Task to complete: Reproduce the listing below word for word, with no pictures.

Data extract:

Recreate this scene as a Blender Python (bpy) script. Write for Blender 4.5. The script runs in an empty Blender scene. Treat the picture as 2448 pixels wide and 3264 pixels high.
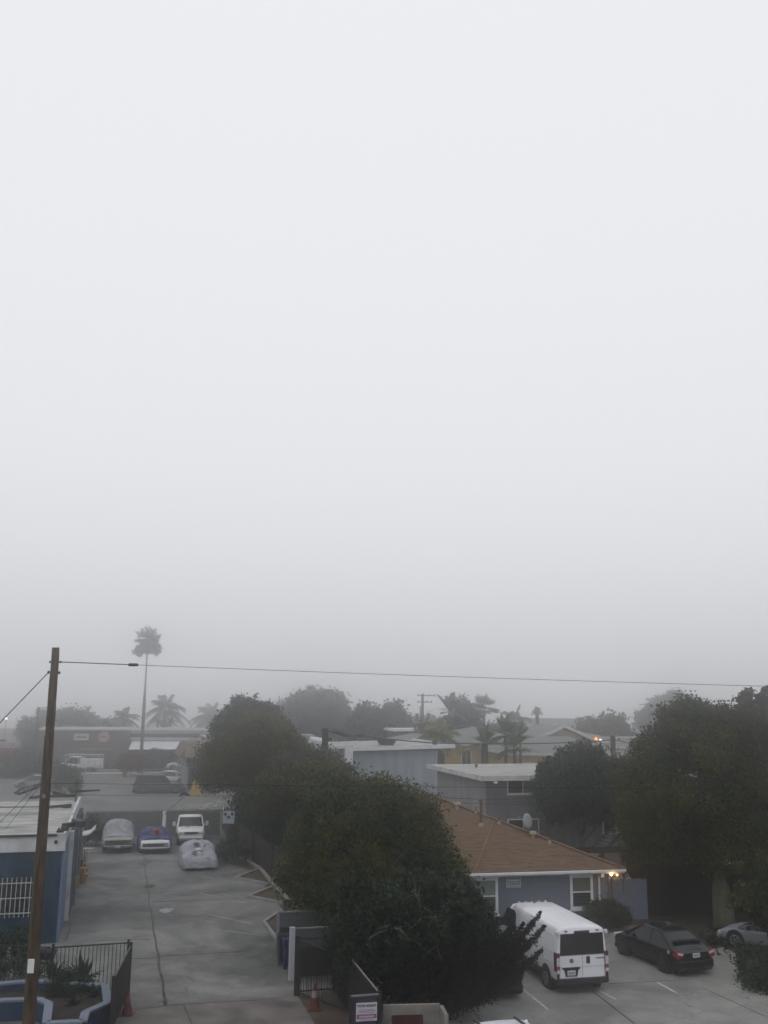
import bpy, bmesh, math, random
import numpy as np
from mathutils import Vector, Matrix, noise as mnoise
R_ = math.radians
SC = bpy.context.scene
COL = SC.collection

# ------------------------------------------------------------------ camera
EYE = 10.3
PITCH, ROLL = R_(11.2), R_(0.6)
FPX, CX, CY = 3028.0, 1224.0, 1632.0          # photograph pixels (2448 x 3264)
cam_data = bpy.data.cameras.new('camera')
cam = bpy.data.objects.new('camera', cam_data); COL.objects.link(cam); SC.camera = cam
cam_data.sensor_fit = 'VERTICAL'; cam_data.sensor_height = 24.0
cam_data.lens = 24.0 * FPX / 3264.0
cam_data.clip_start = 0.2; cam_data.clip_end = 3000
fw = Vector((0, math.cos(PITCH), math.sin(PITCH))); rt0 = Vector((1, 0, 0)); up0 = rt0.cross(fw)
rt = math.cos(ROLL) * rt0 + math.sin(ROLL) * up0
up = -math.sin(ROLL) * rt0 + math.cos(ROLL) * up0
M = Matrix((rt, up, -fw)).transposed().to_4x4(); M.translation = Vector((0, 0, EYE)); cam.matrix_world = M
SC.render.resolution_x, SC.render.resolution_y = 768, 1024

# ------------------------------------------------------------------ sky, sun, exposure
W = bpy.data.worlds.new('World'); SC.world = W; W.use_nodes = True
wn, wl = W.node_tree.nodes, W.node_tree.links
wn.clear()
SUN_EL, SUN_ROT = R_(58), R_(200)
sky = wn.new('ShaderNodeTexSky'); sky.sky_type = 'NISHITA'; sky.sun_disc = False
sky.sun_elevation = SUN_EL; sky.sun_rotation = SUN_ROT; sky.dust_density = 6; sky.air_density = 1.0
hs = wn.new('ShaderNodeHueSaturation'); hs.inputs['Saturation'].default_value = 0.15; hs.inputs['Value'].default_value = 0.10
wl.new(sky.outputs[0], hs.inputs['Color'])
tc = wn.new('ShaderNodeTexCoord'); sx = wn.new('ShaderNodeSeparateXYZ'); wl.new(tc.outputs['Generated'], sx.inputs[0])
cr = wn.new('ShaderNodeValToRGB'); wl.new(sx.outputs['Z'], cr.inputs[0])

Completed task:
Recreate this scene as a Blender Python (bpy) script. Write for Blender 4.5. The script runs in an empty Blender scene. Treat the picture as 2448 pixels wide and 3264 pixels high.
import bpy, bmesh, math, random
import numpy as np
from mathutils import Vector, Matrix, noise as mnoise
R_ = math.radians
SC = bpy.context.scene
COL = SC.collection

# ------------------------------------------------------------------ camera
EYE = 10.3
PITCH, ROLL = R_(11.2), R_(0.6)
FPX, CX, CY = 3028.0, 1224.0, 1632.0          # photograph pixels (2448 x 3264)
cam_data = bpy.data.cameras.new('camera')
cam = bpy.data.objects.new('camera', cam_data); COL.objects.link(cam); SC.camera = cam
cam_data.sensor_fit = 'VERTICAL'; cam_data.sensor_height = 24.0
cam_data.lens = 24.0 * FPX / 3264.0
cam_data.clip_start = 0.2; cam_data.clip_end = 3000
fw = Vector((0, math.cos(PITCH), math.sin(PITCH))); rt0 = Vector((1, 0, 0)); up0 = rt0.cross(fw)
rt = math.cos(ROLL) * rt0 + math.sin(ROLL) * up0
up = -math.sin(ROLL) * rt0 + math.cos(ROLL) * up0
M = Matrix((rt, up, -fw)).transposed().to_4x4(); M.translation = Vector((0, 0, EYE)); cam.matrix_world = M
SC.render.resolution_x, SC.render.resolution_y = 768, 1024

# ------------------------------------------------------------------ sky, sun, exposure
W = bpy.data.worlds.new('World'); SC.world = W; W.use_nodes = True
wn, wl = W.node_tree.nodes, W.node_tree.links
wn.clear()
SUN_EL, SUN_ROT = R_(58), R_(200)
sky = wn.new('ShaderNodeTexSky'); sky.sky_type = 'NISHITA'; sky.sun_disc = False
sky.sun_elevation = SUN_EL; sky.sun_rotation = SUN_ROT; sky.dust_density = 6; sky.air_density = 1.0
hs = wn.new('ShaderNodeHueSaturation'); hs.inputs['Saturation'].default_value = 0.15; hs.inputs['Value'].default_value = 0.10
wl.new(sky.outputs[0], hs.inputs['Color'])
tc = wn.new('ShaderNodeTexCoord'); sx = wn.new('ShaderNodeSeparateXYZ'); wl.new(tc.outputs['Generated'], sx.inputs[0])
cr = wn.new('ShaderNodeValToRGB'); wl.new(sx.outputs['Z'], cr.inputs[0])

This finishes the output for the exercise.